» COLLECTED MATERIAL:
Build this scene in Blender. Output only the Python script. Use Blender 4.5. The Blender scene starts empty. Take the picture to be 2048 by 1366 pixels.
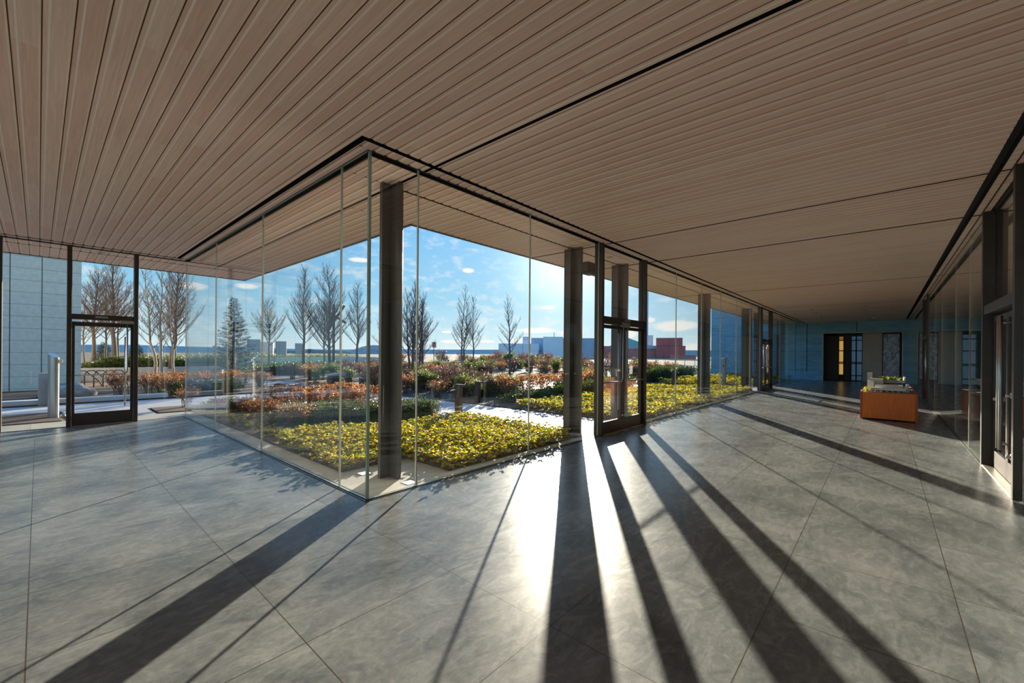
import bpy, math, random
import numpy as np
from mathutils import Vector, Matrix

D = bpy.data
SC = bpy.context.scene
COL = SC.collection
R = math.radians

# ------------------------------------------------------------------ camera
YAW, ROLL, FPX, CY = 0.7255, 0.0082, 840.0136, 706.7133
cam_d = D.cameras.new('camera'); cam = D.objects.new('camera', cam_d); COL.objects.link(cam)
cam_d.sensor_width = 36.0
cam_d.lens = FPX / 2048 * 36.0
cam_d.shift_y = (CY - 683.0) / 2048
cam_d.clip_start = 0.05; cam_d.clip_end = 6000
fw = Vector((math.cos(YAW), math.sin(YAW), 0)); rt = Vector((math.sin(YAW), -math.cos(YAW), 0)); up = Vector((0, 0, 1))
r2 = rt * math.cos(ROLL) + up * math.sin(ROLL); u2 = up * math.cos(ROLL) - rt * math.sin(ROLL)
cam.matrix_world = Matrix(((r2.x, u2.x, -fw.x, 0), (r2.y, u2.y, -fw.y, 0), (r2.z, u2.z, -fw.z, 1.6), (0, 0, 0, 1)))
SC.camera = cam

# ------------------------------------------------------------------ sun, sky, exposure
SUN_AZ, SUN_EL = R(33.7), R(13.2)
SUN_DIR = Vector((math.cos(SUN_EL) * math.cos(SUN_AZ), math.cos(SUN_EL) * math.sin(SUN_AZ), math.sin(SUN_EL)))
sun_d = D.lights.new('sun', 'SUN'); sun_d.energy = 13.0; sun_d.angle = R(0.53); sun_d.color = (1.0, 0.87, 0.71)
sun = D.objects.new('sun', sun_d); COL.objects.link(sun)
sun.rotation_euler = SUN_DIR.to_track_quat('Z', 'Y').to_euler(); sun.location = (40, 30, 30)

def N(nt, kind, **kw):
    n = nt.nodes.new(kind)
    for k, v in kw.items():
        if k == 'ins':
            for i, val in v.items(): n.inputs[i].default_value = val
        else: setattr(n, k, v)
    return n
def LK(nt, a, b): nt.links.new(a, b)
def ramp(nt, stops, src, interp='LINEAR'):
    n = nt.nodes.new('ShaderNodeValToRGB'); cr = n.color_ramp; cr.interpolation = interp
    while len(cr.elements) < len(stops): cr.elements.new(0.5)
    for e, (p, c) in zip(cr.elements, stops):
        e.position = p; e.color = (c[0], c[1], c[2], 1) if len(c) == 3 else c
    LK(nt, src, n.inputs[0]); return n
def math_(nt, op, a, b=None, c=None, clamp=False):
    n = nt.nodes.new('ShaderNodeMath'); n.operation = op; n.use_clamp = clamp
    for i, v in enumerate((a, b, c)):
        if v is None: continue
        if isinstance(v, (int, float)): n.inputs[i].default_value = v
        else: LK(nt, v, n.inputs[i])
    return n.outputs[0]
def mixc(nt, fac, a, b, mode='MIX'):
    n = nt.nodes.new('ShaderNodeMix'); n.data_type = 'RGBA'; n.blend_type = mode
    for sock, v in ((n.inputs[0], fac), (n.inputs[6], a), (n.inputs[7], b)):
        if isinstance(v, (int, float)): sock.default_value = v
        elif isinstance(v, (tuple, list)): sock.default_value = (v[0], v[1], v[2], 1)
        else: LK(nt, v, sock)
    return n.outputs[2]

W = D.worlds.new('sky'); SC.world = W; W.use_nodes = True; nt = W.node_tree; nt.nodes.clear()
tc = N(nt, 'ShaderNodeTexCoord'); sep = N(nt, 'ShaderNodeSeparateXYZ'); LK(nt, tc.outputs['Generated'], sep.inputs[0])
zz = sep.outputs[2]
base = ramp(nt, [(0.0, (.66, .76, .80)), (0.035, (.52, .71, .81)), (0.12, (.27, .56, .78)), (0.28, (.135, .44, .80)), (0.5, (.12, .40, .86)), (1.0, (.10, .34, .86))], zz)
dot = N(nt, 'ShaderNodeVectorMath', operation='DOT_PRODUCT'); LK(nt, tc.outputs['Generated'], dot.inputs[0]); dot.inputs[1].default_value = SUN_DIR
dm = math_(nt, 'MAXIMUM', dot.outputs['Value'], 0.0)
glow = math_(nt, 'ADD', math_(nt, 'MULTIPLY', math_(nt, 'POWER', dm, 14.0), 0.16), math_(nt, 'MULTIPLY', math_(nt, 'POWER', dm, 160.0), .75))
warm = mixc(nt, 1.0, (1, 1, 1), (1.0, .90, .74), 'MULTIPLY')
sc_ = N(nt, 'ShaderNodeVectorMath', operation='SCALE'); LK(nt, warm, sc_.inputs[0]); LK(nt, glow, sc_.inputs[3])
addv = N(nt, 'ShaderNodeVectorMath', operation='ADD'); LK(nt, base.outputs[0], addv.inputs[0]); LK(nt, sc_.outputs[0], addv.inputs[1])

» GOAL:
Everything from the first line to the line with "R = math.radians" must be repeated exactly, and nothing else. Leave the pictures out.

» SOLUTION:
Build this scene in Blender. Output only the Python script. Use Blender 4.5. The Blender scene starts empty. Take the picture to be 2048 by 1366 pixels.
import bpy, math, random
import numpy as np
from mathutils import Vector, Matrix

D = bpy.data
SC = bpy.context.scene
COL = SC.collection
R = math.radians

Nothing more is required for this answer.